Your task is to quote the material that follows, in full and exactly.

=== Data lines ===

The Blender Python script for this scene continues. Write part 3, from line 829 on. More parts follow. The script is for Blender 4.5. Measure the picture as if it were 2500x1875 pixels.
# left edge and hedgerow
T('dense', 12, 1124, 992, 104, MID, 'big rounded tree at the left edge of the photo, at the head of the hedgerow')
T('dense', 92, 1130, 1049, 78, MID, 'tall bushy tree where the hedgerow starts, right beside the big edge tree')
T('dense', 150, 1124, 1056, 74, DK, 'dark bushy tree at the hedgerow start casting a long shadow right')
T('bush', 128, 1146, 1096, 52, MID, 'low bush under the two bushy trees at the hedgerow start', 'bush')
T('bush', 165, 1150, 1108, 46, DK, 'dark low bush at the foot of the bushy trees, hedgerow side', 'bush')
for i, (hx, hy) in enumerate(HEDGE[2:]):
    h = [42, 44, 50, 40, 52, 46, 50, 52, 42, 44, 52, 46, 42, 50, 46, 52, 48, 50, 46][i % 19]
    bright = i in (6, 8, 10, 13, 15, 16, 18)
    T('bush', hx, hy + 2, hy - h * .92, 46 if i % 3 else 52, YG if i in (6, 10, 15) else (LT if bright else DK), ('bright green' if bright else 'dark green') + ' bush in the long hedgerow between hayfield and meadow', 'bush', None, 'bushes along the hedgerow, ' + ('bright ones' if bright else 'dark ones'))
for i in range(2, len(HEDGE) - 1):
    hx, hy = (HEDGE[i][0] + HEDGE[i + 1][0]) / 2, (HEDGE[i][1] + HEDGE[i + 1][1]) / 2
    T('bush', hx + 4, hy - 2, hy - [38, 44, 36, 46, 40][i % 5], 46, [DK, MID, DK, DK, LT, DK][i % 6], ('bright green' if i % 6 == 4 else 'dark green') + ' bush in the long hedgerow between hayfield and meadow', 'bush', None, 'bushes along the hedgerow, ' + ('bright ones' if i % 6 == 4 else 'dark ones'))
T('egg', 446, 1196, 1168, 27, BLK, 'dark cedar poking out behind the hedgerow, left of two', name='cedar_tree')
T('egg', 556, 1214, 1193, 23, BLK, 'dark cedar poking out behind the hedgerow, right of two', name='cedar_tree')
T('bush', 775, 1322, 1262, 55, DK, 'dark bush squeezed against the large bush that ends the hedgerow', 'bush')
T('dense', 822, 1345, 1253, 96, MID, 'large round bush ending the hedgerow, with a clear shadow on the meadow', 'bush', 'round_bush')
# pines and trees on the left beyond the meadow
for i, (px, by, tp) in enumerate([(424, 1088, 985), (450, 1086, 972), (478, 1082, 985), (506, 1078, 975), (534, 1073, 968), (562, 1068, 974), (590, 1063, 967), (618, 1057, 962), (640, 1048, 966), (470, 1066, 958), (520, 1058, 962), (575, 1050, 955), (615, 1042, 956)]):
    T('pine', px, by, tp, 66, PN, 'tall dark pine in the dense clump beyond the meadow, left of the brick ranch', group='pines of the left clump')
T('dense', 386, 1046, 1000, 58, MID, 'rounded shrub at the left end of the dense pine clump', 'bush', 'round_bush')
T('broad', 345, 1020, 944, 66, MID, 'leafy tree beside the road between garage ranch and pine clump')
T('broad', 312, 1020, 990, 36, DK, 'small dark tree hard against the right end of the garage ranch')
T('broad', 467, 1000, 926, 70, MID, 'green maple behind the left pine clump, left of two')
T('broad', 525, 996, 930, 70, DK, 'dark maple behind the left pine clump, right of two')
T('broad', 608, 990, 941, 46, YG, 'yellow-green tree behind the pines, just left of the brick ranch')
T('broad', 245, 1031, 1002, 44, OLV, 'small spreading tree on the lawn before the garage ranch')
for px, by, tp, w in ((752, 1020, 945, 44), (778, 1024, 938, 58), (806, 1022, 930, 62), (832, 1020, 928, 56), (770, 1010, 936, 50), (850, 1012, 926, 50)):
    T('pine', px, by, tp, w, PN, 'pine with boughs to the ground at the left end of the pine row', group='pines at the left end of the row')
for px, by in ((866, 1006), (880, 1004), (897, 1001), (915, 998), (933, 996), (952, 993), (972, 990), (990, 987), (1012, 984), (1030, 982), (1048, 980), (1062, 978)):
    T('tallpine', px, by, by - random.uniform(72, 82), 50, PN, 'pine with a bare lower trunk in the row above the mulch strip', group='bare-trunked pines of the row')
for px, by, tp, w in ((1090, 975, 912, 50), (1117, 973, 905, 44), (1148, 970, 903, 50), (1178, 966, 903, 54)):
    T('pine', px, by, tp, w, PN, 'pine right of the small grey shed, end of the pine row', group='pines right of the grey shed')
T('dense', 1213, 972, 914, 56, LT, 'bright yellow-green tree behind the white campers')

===

The output:
The Blender Python script for this scene continues. Write part 3, from line 829 on. More parts follow. The script is for Blender 4.5. Measure the picture as if it were 2500x1875 pixels.
# left edge and hedgerow
T('dense', 12, 1124, 992, 104, MID, 'big rounded tree at the left edge of the photo, at the head of the hedgerow')
T('dense', 92, 1130, 1049, 78, MID, 'tall bushy tree where the hedgerow starts, right beside the big edge tree')
T('dense', 150, 1124, 1056, 74, DK, 'dark bushy tree at the hedgerow start casting a long shadow right')
T('bush', 128, 1146, 1096, 52, MID, 'low bush under the two bushy trees at the hedgerow start', 'bush')
T('bush', 165, 1150, 1108, 46, DK, 'dark low bush at the foot of the bushy trees, hedgerow side', 'bush')
for i, (hx, hy) in enumerate(HEDGE[2:]):
    h = [42, 44, 50, 40, 52, 46, 50, 52, 42, 44, 52, 46, 42, 50, 46, 52, 48, 50, 46][i % 19]
    bright = i in (6, 8, 10, 13, 15, 16, 18)
    T('bush', hx, hy + 2, hy - h * .92, 46 if i % 3 else 52, YG if i in (6, 10, 15) else (LT if bright else DK), ('bright green' if bright else 'dark green') + ' bush in the long hedgerow between hayfield and meadow', 'bush', None, 'bushes along the hedgerow, ' + ('bright ones' if bright else 'dark ones'))
for i in range(2, len(HEDGE) - 1):
    hx, hy = (HEDGE[i][0] + HEDGE[i + 1][0]) / 2, (HEDGE[i][1] + HEDGE[i + 1][1]) / 2
    T('bush', hx + 4, hy - 2, hy - [38, 44, 36, 46, 40][i % 5], 46, [DK, MID, DK, DK, LT, DK][i % 6], ('bright green' if i % 6 == 4 else 'dark green') + ' bush in the long hedgerow between hayfield and meadow', 'bush', None, 'bushes along the hedgerow, ' + ('bright ones' if i % 6 == 4 else 'dark ones'))
T('egg', 446, 1196, 1168, 27, BLK, 'dark cedar poking out behind the hedgerow, left of two', name='cedar_tree')
T('egg', 556, 1214, 1193, 23, BLK, 'dark cedar poking out behind the hedgerow, right of two', name='cedar_tree')
T('bush', 775, 1322, 1262, 55, DK, 'dark bush squeezed against the large bush that ends the hedgerow', 'bush')
T('dense', 822, 1345, 1253, 96, MID, 'large round bush ending the hedgerow, with a clear shadow on the meadow', 'bush', 'round_bush')
# pines and trees on the left beyond the meadow
for i, (px, by, tp) in enumerate([(424, 1088, 985), (450, 1086, 972), (478, 1082, 985), (506, 1078, 975), (534, 1073, 968), (562, 1068, 974), (590, 1063, 967), (618, 1057, 962), (640, 1048, 966), (470, 1066, 958), (520, 1058, 962), (575, 1050, 955), (615, 1042, 956)]):
    T('pine', px, by, tp, 66, PN, 'tall dark pine in the dense clump beyond the meadow, left of the brick ranch', group='pines of the left clump')
T('dense', 386, 1046, 1000, 58, MID, 'rounded shrub at the left end of the dense pine clump', 'bush', 'round_bush')
T('broad', 345, 1020, 944, 66, MID, 'leafy tree beside the road between garage ranch and pine clump')
T('broad', 312, 1020, 990, 36, DK, 'small dark tree hard against the right end of the garage ranch')
T('broad', 467, 1000, 926, 70, MID, 'green maple behind the left pine clump, left of two')
T('broad', 525, 996, 930, 70, DK, 'dark maple behind the left pine clump, right of two')
T('broad', 608, 990, 941, 46, YG, 'yellow-green tree behind the pines, just left of the brick ranch')
T('broad', 245, 1031, 1002, 44, OLV, 'small spreading tree on the lawn before the garage ranch')
for px, by, tp, w in ((752, 1020, 945, 44), (778, 1024, 938, 58), (806, 1022, 930, 62), (832, 1020, 928, 56), (770, 1010, 936, 50), (850, 1012, 926, 50)):
    T('pine', px, by, tp, w, PN, 'pine with boughs to the ground at the left end of the pine row', group='pines at the left end of the row')
for px, by in ((866, 1006), (880, 1004), (897, 1001), (915, 998), (933, 996), (952, 993), (972, 990), (990, 987), (1012, 984), (1030, 982), (1048, 980), (1062, 978)):
    T('tallpine', px, by, by - random.uniform(72, 82), 50, PN, 'pine with a bare lower trunk in the row above the mulch strip', group='bare-trunked pines of the row')
for px, by, tp, w in ((1090, 975, 912, 50), (1117, 973, 905, 44), (1148, 970, 903, 50), (1178, 966, 903, 54)):
    T('pine', px, by, tp, w, PN, 'pine right of the small grey shed, end of the pine row', group='pines right of the grey shed')
T('dense', 1213, 972, 914, 56, LT, 'bright yellow-green tree behind the white campers')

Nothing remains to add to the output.